Amplios sectores de las clases populares chilenas han dicho basta. La subida de los precios del metro ha terminado por rebosar un vaso lleno de malestar social contra las políticas antipopulares del derechista presidente Sebastián Piñera, y una miriada de protestas -tanto pacíficas como violentas- ha colapsado el país. Por primera vez desde la época de Pinochet, Piñera ha decretado el toque de queda y ha desplegado al ejército en las ciudades. De nada ha servido que retire la subida del precio del metro. Las protestas siguen y se ha convocado una huelga general.
Chile, un país donde las luchas populares están a la orden del día, afronta un estallido social sin precedentes en las últimas décadas. Al cierre de esta edición, se elevan a 15 las personas fallecidas en los disturbios, a cientos los heridos y a más de 2.000 el número de detenidos.
El desencadenante ha sido el aumento del precio del metro, algo que solo se puede comprender si se contextualiza. El precio del billete del metro de Santiago, que transporta diariamente a 2,8 millones de personas, es uno de los mayores de la región: es más caro que el de Nueva York. Ha subido de cuantía 20 veces en una década y es cuatro veces mayor que el del subte de Buenos Aires. Su oneroso precio golpea a los bolsillos de las clases medias y bajas, ya muy afectadas por el aumento del costo de la vida.
Una de las líderes del Frente Amplio de izquierda, la excandidata presidencial Beatriz Sánchez, lo sintetizó así en un tuit: «No ven la desesperación de una familia que gana el salario mínimo 301.000 pesos (424 dólares) y que gasta 33.500 pesos (47 dólares) al mes para ir al trabajo?»
Pero el precio del transporte público es solo uno de los mecanismos por los que la oligarquía financiera chilena y el capital extranjero -en especial el norteamericano- llevan 30 años saqueando a las clases populares chilenas, degradando continuamente sus condiciones de vida y de trabajo. Por eso, de nada ha servido que Piñera retirara el alza de los billetes de metro. Una vez encendida la mecha de las protestas, el enorme malestar social se ha puesto en movimiento.
Amplios sectores de la sociedad chilena están hartos de gobiernos (ahora el del conservador Piñera, antes con la de la socialdemócrata Michelle Bachelet) que han empujado a la privatización al sistema público de pensiones o a una educación y sanidad públicas cada vez más degradadas. Que ejecutan permanentes atracos en las tarifas de la luz, el gas, el precio de la gasolina o el coste de una sanidad privada que es tres veces más cara que en Alemania. La electricidad cuesta en Chile el doble que en el resto de América Latina.

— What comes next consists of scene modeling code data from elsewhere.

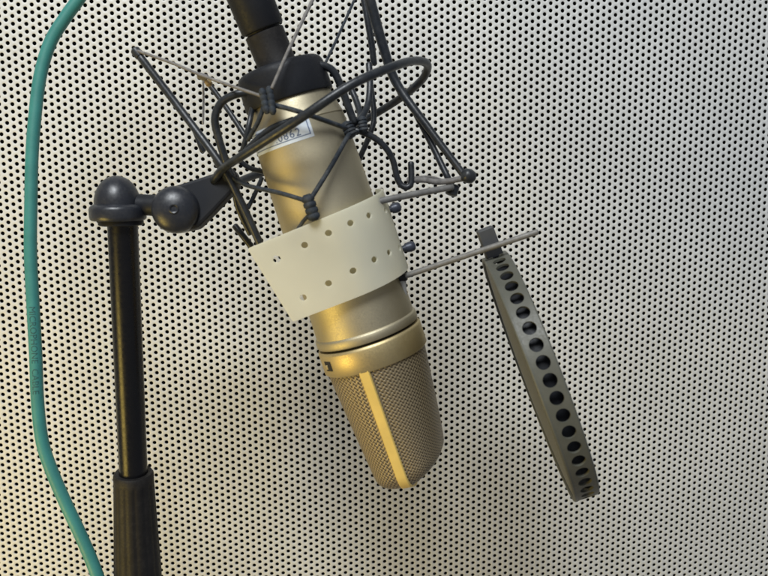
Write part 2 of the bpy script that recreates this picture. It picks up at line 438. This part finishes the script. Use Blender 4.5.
def build_head():
    n, NT = 120, 46; V, Fc, UV = [], [], []
    ts = [1 - (1 - k / NT) ** 1.25 for k in range(NT + 1)]
    for t in ts:
        for k in range(n + 1):
            th = 2 * math.pi * k / n; V.append(head_pt(t, th)); UV.append((th * rg, t * Lh))
    for i in range(NT):
        for k in range(n): Fc.append((i * (n + 1) + k, i * (n + 1) + k + 1, (i + 1) * (n + 1) + k + 1, (i + 1) * (n + 1) + k))
    # slightly domed end
    c = len(V); last = NT * (n + 1)
    cen = A + AX * (s0 + Lh + 1.2)
    prev = last
    for q in (0.75, 0.45, 0.15):
        b0 = len(V)
        for k in range(n + 1):
            p = head_pt(1.0, 2 * math.pi * k / n); pc = A + AX * (s0 + Lh)
            pp = pc + (p - pc) * q + AX * 1.2 * (1 - q * q); V.append(pp)
            UV.append(((p - pc).dot(E1) * q, (p - pc).dot(E2) * q))
        for k in range(n): Fc.append((prev + k, prev + k + 1, b0 + k + 1, b0 + k))
        prev = b0
    V.append(cen); UV.append((0, 0))
    for k in range(n): Fc.append((prev + k, prev + k + 1, len(V) - 1))
    g = mesh_obj('grille', (V, Fc), M['gauze'], mic, uv=UV, sharp=60)
    # the spine band
    path = []
    for k in range(31): path.append((k / 30, math.pi / 2))
    pts = [(head_pt(t, th, 0.5), 'o') for t, th in path]
    end = [A + AX * (s0 + Lh + 1.9) + E2 * (head_ab(1.0)[1] * (1 - 2 * k / 8)) for k in range(1, 8)]
    back = [head_pt(t, -math.pi / 2, 0.5) for t, th in reversed(path)]
    line = [p for p, _ in pts] + end + back
    Vb, Fb = [], []
    W = mm(5.4)
    for i, p in enumerate(line):
        a = line[max(0, i - 1)]; b = line[min(len(line) - 1, i + 1)]
        t = (b - a).normalized(); nn = E1.cross(t).normalized()
        if nn.dot(p - (A + AX * (s0 + Lh * 0.5))) < 0: nn = -nn
        Vb += [p - E1 * W - nn * 1.2, p - E1 * W + nn * 0.25, p - E1 * (W - 0.5) + nn * 0.75, p + E1 * (W - 0.5) + nn * 0.75, p + E1 * W + nn * 0.25, p + E1 * W - nn * 1.2]
    for i in range(len(line) - 1):
        for k in range(5): Fb.append((i * 6 + k, i * 6 + k + 1, i * 6 + 7 + k, i * 6 + 6 + k))
    mesh_obj('grille_spine', (Vb, Fb), M['spine'], g, sharp=30)
build_head()
# black end cap
rc = mm(44.5, 397)
cp = mesh_obj('end_cap', lathe(A, AX, [(s_capt - 3.4, rc * 0.6), (s_capt - 3.0, rc * 0.90), (s_capt - 2.2, rc * 0.955), (s_capt - 0.6, rc - 0.3), (s_capt + 1, rc), (s_capb - 1.2, rc + 0.4), (s_capb - 0.3, rc + 0.1), (s_capb, rc - 2)], 96, FR), M['black_plastic'], mic, sharp=35)
# serial sticker
def build_sticker():
    corners = [(254.5, 157), (314.5, 136), (307.8, 113), (247, 133)]
    hp = [hit_cyl(x, y, r_top + 0.15) for x, y in corners]
    ph0, ph1 = -1.35, hp[1][0]; s1 = hp[1][1]; s00 = hp[2][1]
    rr = lambda s: r_body(s) + 0.12
    def strip(pa, pb, sa, sb, lift):
        V, Fc = [], []; n = 30
        for k in range(n + 1):
            p = pa + (pb - pa) * k / n
            V += [on_cyl(p, sa, rr(sa) + lift), on_cyl(p, sb, rr(sb) + lift)]
        for k in range(n): Fc.append((2 * k, 2 * k + 1, 2 * k + 3, 2 * k + 2))
        return V, Fc
    st = mesh_obj('serial_sticker', strip(ph0, ph1, s00, s1, 0), M['sticker'], mic)
    e = 0.055
    lines = merge(strip(ph0 + e, ph1 - e, s00 + 1.1, s00 + 1.5, 0.06), strip(ph0 + e, ph1 - e, s1 - 2.0, s1 - 1.6, 0.06), strip(ph1 - e - 0.02, ph1 - e, s00 + 1.1, s1 - 1.6, 0.06))
    mesh_obj('printed_border', lines, M['ink'], st)
    ct, cs = hit_cyl(287.5, 136.0, r_top + 0.15)
    def mp(x, y): return on_cyl(ct + x / r_top, cs - y, rr(cs) + 0.07)
    tm = mesh_obj('printed_number', text_mesh('.0862', 5.4, mp, 1.15), M['ink'], st, smooth=False)
build_sticker()

# ------------------------------------------------------------------ plug and its cable going up
plug_a = A + AX * (s_capt - 1); plug_t = P(229, -75, 372)
ca = (P(251, 0, 385) - plug_a).normalized()
plug = thing('cable_plug', plug_a, 'thick black cable plug entering the top end of the microphone', 'plug')
L0 = (P(262, 30, 388) - plug_a).length
rp = mm(19.0, 392)
mesh_obj('plug_sleeve', lathe(plug_a, ca, [(-2, rp + 1.0), (3, rp + 0.8), (4, rp + 0.3), (L0 - 1.6, rp + 0.5), (L0 - 1.0, rp - 0.2)], 64), M['rubber'], plug, sharp=35)
mesh_obj('plug_collar', lathe(plug_a, ca, [(L0 - 1.1, rp - 1.0), (L0 - 0.2, rp - 0.7), (L0 + 0.1, rp + 0.9), (L0 + 1.0, rp + 1.4), (L0 + 30, rp + 1.8), (L0 + 31, rp)], 64), M['black_plastic'], plug, sharp=35)
mesh_obj('plug_cable', tube([plug_a + ca * (L0 + 28), plug_a + ca * (L0 + 60), plug_a + ca * (L0 + 120) + Vector((0, 10, -5)), plug_a + ca * (L0 + 200) + Vector((0, 40, -30))], 5.2), M['rubber'], plug)

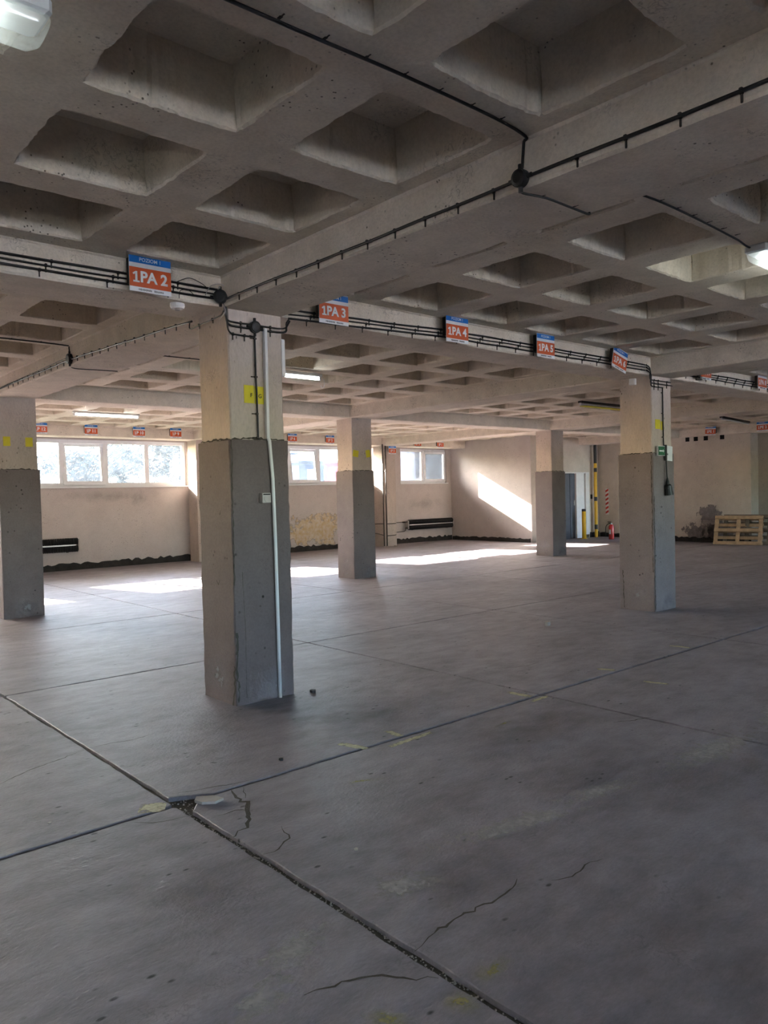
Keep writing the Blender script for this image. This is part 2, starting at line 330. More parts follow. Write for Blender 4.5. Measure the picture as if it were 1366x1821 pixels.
# cracks: thin ragged grooves filled with dirt
def crack(pts, w, parent=floor):
    P = [Vector(p) for p in pts]; fine = []
    for a, b in zip(P, P[1:]):
        n = max(1, int((b - a).length / 0.03))
        for k in range(n): fine.append(a.lerp(b, k / n) + Vector((jit(w * 0.9), jit(w * 0.9))))
    fine.append(P[-1]); mb = MB(); m = len(fine)
    for i, p in enumerate(fine):
        d = (fine[min(i + 1, m - 1)] - fine[max(i - 1, 0)]).normalized(); nn = Vector((-d.y, d.x)); t = min(1, 3.0 * min(i, m - 1 - i) / m + 0.25); h = w * 0.5 * t * R.uniform(0.5, 1.3)
        mb.v += [(*(p + nn * h), 0.0008), (*(p - nn * h), 0.0008)]
    for i in range(m - 1): mb.f.append((2 * i, 2 * i + 1, 2 * i + 3, 2 * i + 2))
    return mb.build('crack', 'dirt', parent)
for pts, w in [(((-1.176, -3.175), (-1.063, -3.142), (-0.88, -3.137), (-0.70, -3.145), (-0.61, -3.141), (-0.543, -3.10)), 0.011),
               (((-1.60, -3.10), (-1.38, -3.175), (-1.31, -3.26), (-1.229, -3.335)), 0.010),
               (((-1.78, -0.464), (-1.595, -0.341), (-1.40, -0.28), (-1.21, -0.20)), 0.008),
               (((-1.19, -0.20), (-1.05, -0.20), (-0.904, -0.234), (-0.75, -0.20)), 0.007),
               (((-0.90, -1.46), (-0.93, -1.58), (-0.93, -1.66), (-0.96, -1.75), (-1.04, -1.86), (-1.12, -1.93), (-1.18, -1.96)), 0.020),
               (((-0.83, -1.46), (-0.90, -1.60)), 0.006), (((-1.12, -1.70), (-1.02, -1.70), (-0.95, -1.76)), 0.007),
               (((-1.45, -1.48), (-1.38, -1.55), (-1.30, -1.58), (-1.22, -1.60)), 0.006),
               (((-0.95, -2.02), (-1.0, -2.15), (-1.12, -2.22), (-1.17, -2.2)), 0.008),
               (((1.85, -2.326), (1.70, -2.28), (1.556, -2.209)), 0.009), (((-0.46, -3.20), (-0.37, -3.248), (-0.25, -3.22), (-0.15, -3.24)), 0.007),
               (((-1.15, -1.28), (-0.98, -1.33), (-0.84, -1.38), (-0.72, -1.40)), 0.006), (((2.2, -0.6), (2.5, -0.75), (2.7, -0.72)), 0.006)]:
    crack(pts, w)
def fl(name, mat, x0, y0, x1, y1, w, z=0.0012):
    a, b = Vector((x0, y0)), Vector((x1, y1)); d = (b - a).normalized(); n = Vector((-d.y, d.x)) * (w / 2)
    return patch(name, mat, [(*(a - n), z), (*(b - n), z), (*(b + n), z), (*(a + n), z)], floor)
for q in [(1.68, -1.20, 1.70, -1.42, 0.06), (1.60, -1.50, 1.80, -1.495, 0.04), (4.15, -1.20, 4.19, -1.40, 0.06), (2.82, -1.25, 2.88, -1.40, 0.06),
          (0.17, -1.52, 0.56, -1.50, 0.045), (-0.01, -1.25, 0.05, -1.45, 0.06), (0.37, -1.27, 0.36, -1.42, 0.05), (2.69, -1.77, 2.75, -1.96, 0.05), (-1.36, -1.34, -1.25, -1.41, 0.12)]:
    fl('paint_mark', 'paint_mark', *q)
for q in [(-0.44, -1.78, -0.15, -1.92, 0.06), (-1.18, -3.42, -0.95, -3.43, 0.10), (-1.30, -3.40, -1.22, -3.53, 0.14), (-1.55, -3.28, -1.40, -3.46, 0.10), (0.9, -1.72, 1.15, -1.70, 0.05)]:
    fl('paint_mark', 'paint_worn', *q)
for q in [(-0.75, -2.64, 0.5, -2.90, 0.22), (0.1, -2.75, 0.85, -2.87, 0.20), (-1.72, -2.96, -1.25, -2.80, 0.22), (-1.9, -3.1, -1.5, -2.95, 0.2), (0.8, -2.9, 2.2, -2.95, 0.35), (-1.1, -2.75, -0.7, -2.9, 0.25), (2.0, -3.0, 2.9, -2.8, 0.3)]:
    fl('scuff', 'scuff', *q, z=0.0010)
for q in [(-0.5, -1.0, 1.6, -0.9, 0.7), (0.3, -2.1, 1.6, -1.9, 0.6), (-1.1, -2.9, -0.3, -3.0, 0.4), (1.0, -3.4, 3.0, -3.0, 0.5), (-1.8, -2.2, -1.3, -2.3, 0.3)]:
    fl('stain', 'dark_stain', *q, z=0.0006)

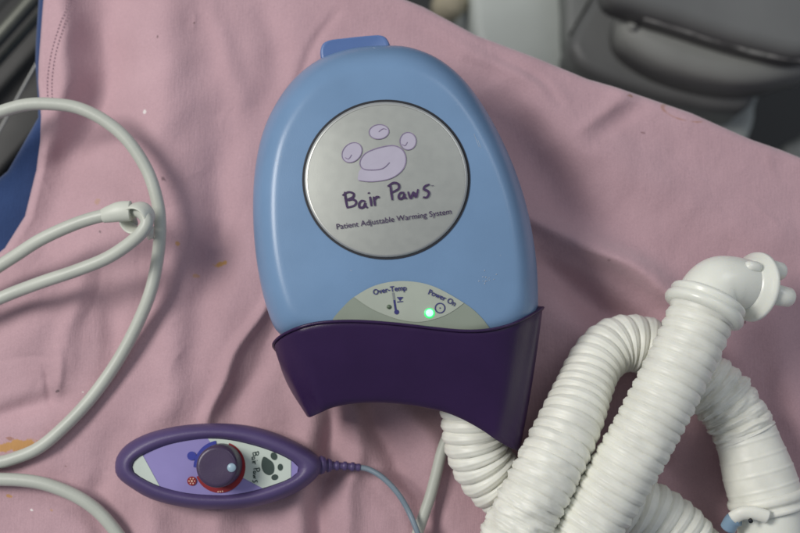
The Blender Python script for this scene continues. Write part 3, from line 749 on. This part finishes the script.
# the unit's own short outlet hose, curling under the others
mb = MB(); hose(mb, [(470, 352, .030), (471, 385, .030), (472, 418, .029), (476, 445, .027), (487, 470, .024), (508, 490, .021), (540, 502, .0185), (580, 502, .0185), (620, 502, .0185), (652, 514, .0185), (680, 535, .0185), (700, 562, .0185)], seed=1, depth=.0022, crumple=((.45, .08, .0012),))
o = mb.build("corrugated_hose", M_hose); tag(o, "white corrugated hose leaving the unit's purple front and curling under the other two", "hose", "white corrugated hoses")
# middle hose with bend and cuff at its far end
h2 = thing("corrugated_hose", "white corrugated hose bent like a hook, ending in a cuff at bottom right", "hose", P(600, 360, 0), "white corrugated hoses")
mb = MB(); hose(mb, [(490, 610, .050), (503, 570, .053), (516, 533, .055), (541, 483, .055), (567, 430, .048), (583, 391, .038), (595, 364, .029), (614, 346, .022), (640, 344, .0185), (668, 357, .0175), (692, 372, .0175), (714, 390, .019), (733, 412, .020), (746, 436, .021)], R=.0180, seed=2, pinch=((.54, .10, .0024), (.70, .10, .0012)), crumple=((.16, .10, .0022), (.34, .06, .0008), (.93, .08, .0022)))
mb.build("tube", M_hose, h2)
cc = [(745, 433, .021), (754, 460, .022), (764, 492, .023), (768, 503, .0235)]
mb = MB(); path, Lq = pix_path(cc, .0006); sweep(mb, path, lambda s, a, i: .0176+.0026*sm(s/Lq*1.4)+.0004*(math.exp(-((s*1000) % 9-4.5)**2*3)), 56); mb.build("cuff", M_hose, h2)
pa, pb = P(766, 497, .0235), P(770, 512, .0238); axd = (pb-pa).normalized()
mb = MB(); lathe(mb, pa, axd, [(-.002, .018), (-.0015, .0212), (0, .0220), (.0022, .0220), (.0035, .0212), (.004, .0200), (.006, .0200), (.0068, .0210), (.0088, .0210), (.0095, .018)], 64); mb.build("cuff_ring", M_hose, h2)
mb = MB(); pts, _ = pix_path([(768, 504, .0235), (771, 530, .024), (774, 580, .024)], .001); sweep(mb, pts, .0185, 48); mb.build("end_fitting", M_fit, h2)
mb = MB(); pts, _ = pix_path([(733, 518, .040), (742, 513, .043), (755, 513, .0445), (768, 517, .045)], .0008); sweep(mb, pts, .0038, 16, True, .7); lt = mb.build("latch", M_hose, h2)
mb = MB(); pts, _ = pix_path([(728, 528, .034), (733, 520, .037), (739, 518, .039)], .0008); sweep(mb, pts, .0044, 16); mb.build("blue_button", M_latch, h2)
mb = MB(); c = P(750, 519.5, .0445); lathe(mb, c, (0, -.5, 1), [(.0005, .0012), (.0018, .0012)], 12); mb.build("latch_pin", M_groove, lt)
# front hose with elbow
h3 = thing("corrugated_hose", "straight white corrugated hose on top, ending in a milky plastic elbow", "hose", P(620, 470, 0), "white corrugated hoses")
mb = MB(); w3 = hose(mb, [(540, 620, .045), (562, 572, .048), (584, 533, .051), (613, 487, .054), (640, 441, .056), (665, 394, .057), (688, 347, .057), (700, 318, .056), (707, 300, .055)], R=.0179, seed=3, crumple=((.18, .12, .0026), (.55, .05, .0007)))
mb.build("tube", M_hose, h3)
# torn strip of film at the crossing
a1 = P(703, 311, .056); a2 = P(711, 293, .055); axd = (a2-a1).normalized()
mb = MB(); lathe(mb, a1, axd, [(-.002, .0184), (-.001, .0216), (.0008, .0224), (.0030, .0220), (.0042, .0205), (.0050, .0203), (.0064, .0212), (.0080, .0208), (.0095, .0180)], 64); mb.build("collar", M_fit, h3)
mb = MB(); path, Le = pix_path([(707, 303, .055), (711, 293, .0555), (719, 285, .0555), (730, 283, .0545), (741, 284, .0520), (752, 286.5, .047)], .0007, 10)
sweep(mb, path, lambda s, a, i: .0172-.0030*sm(s/Le*1.3), 56); el = mb.build("elbow", M_fit, h3)
axd = Vector((.89, -.12, -.40)).normalized(); e1 = P(750, 286, .0495)
mb = MB(); lathe(mb, e1, axd, [(-.004, .0140), (-.0026, .0150), (-.0012, .0164), (.0006, .0175), (.0014, .0192), (.0034, .0196), (.0042, .0188), (.0046, .0150), (.0070, .0140), (.0072, .0120), (.0050, .0110)], 64); mb.build("flange", M_fit, h3)
for oy, oz, r_, l_ in ((.0100, .0070, .0052, .0175), (-.0045, .0115, .0055, .0185)):
    c = e1+Vector((oz*.41, oy, oz*.91)); mb = MB(); lathe(mb, c, axd, [(.003, r_*1.05), (l_-.002, r_), (l_-.0006, r_*.85), (l_, r_*.5), (l_+.0001, .0003)], 28); mb.build("prong", M_fit, h3)
mb = MB(); path, Lp = pix_path([(744, 267, .0635), (752, 267, .0625), (760, 268, .0600)], .0005); sweep(mb, path, lambda s, a, i: .0034*math.sqrt(max(.02, 1-abs(2*s/Lp-1)**4)), 18); mb.build("key_rib", M_fit, el)
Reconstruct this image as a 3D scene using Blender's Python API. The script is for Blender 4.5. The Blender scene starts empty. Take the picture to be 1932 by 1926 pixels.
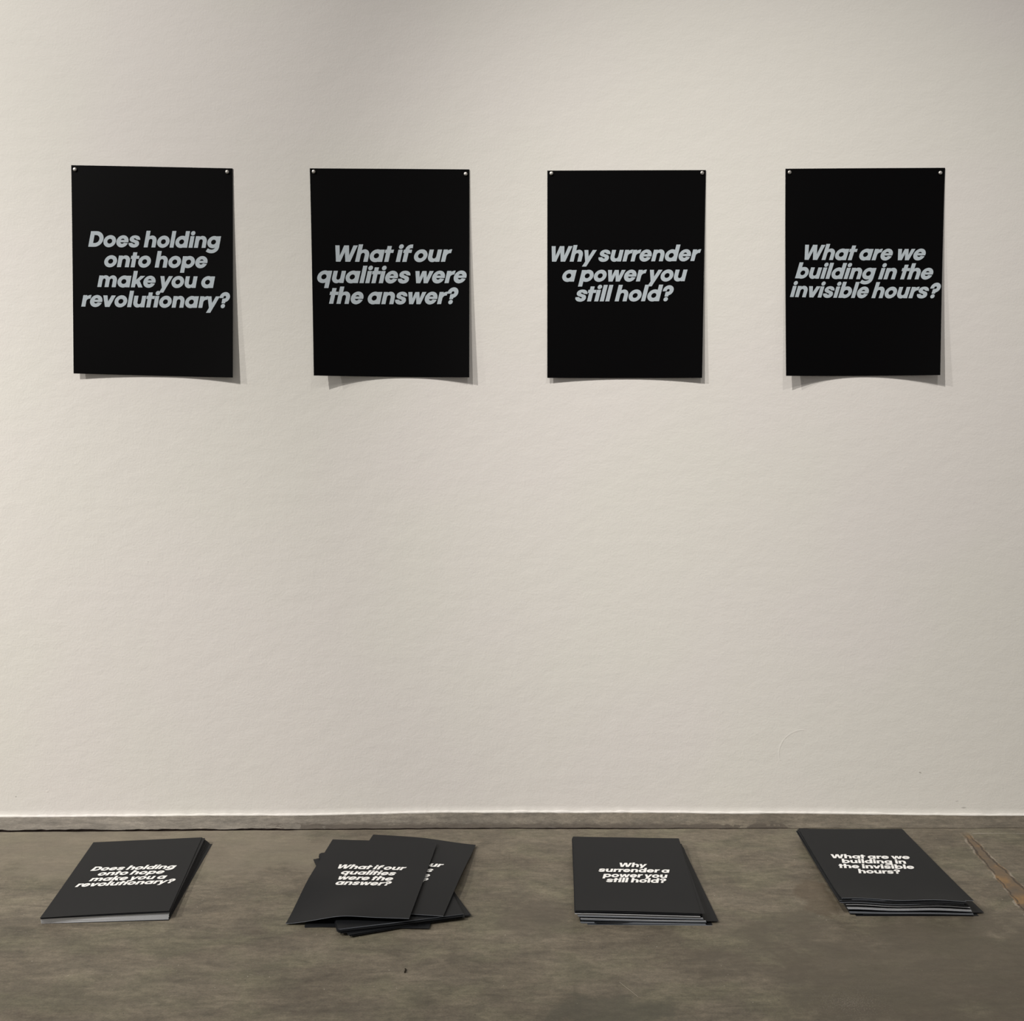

La economía del país ha crecido sistemáticamente, pero paradójicamente aumenta la pobreza. El sueldo de un 70% de la población no alcanza los 770 dólares al mes, y 11 millones de chilenos, de los 18 que tiene el país, tienen deudas con unos bancos que cobran intereses anuales del orden del 47%, un porcentaje que en Europa sería delito de usura.
Irónicamente, hace muy poco Piñera presumía de que, frente a la creciente inestabilidad política en América Latina, Chile era una especie de «oasis». Ignorando el profundo hartazgo de una sociedad por la carestía y la desigualdad, extensible también a un régimen político heredero del pinochetismo e intervenido hasta la médula por los centros de poder vinculados a Washington. Solo el 49% de los chilenos van a votar, el resto considera que nadie les representa.
El Palacio de la Moneda tiene un polvorín en los cimientos. Son los antagonismos de clase.